**Dataset**
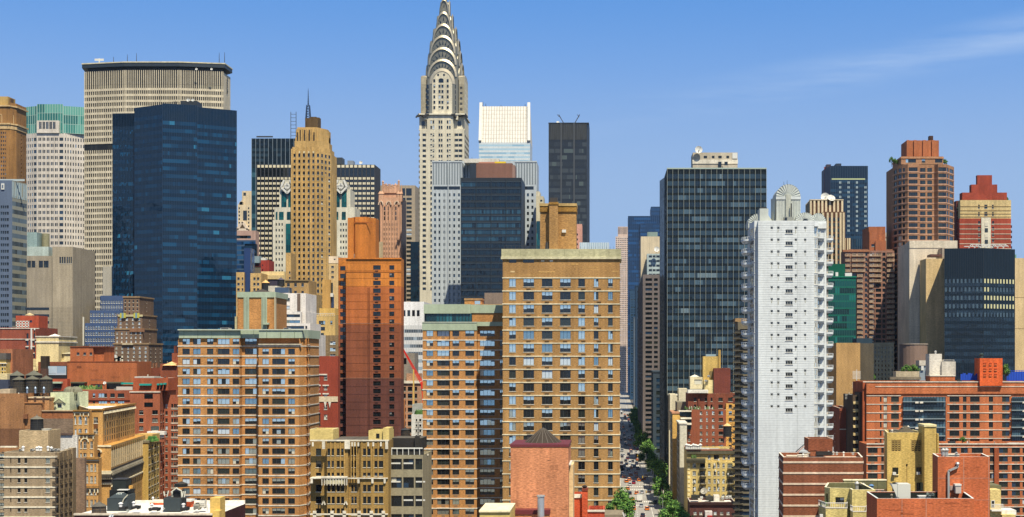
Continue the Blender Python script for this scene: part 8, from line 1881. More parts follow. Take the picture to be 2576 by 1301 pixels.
...
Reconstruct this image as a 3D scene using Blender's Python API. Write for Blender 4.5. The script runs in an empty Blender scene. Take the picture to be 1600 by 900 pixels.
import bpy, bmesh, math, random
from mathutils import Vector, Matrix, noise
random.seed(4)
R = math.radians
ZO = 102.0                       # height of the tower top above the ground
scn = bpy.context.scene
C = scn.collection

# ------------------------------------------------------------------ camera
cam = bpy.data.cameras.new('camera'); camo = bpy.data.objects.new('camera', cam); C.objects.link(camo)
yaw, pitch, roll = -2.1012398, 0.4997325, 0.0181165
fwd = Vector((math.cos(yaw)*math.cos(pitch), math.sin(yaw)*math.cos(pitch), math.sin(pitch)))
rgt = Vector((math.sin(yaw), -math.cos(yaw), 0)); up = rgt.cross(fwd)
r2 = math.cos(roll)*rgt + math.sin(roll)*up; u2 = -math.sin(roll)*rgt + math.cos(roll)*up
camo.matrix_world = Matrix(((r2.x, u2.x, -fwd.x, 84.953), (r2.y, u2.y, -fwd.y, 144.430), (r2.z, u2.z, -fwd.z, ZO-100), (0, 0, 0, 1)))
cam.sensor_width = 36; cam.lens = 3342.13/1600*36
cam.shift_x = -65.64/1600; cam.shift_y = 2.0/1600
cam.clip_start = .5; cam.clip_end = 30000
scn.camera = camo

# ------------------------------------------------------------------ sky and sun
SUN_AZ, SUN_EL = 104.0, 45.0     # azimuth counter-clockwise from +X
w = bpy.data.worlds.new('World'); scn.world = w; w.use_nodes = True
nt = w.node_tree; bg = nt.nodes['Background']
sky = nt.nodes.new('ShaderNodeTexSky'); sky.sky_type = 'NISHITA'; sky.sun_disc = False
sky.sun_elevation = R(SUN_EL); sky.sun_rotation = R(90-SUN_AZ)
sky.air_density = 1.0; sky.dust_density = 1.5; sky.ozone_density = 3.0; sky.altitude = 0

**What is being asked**
Retype the portion of the data above that starts on the line with "Reconstruct this image" and finishes on the line with "C = scn.collection", including both of those lines.

**Problem solution**
Reconstruct this image as a 3D scene using Blender's Python API. Write for Blender 4.5. The script runs in an empty Blender scene. Take the picture to be 1600 by 900 pixels.
import bpy, bmesh, math, random
from mathutils import Vector, Matrix, noise
random.seed(4)
R = math.radians
ZO = 102.0                       # height of the tower top above the ground
scn = bpy.context.scene
C = scn.collection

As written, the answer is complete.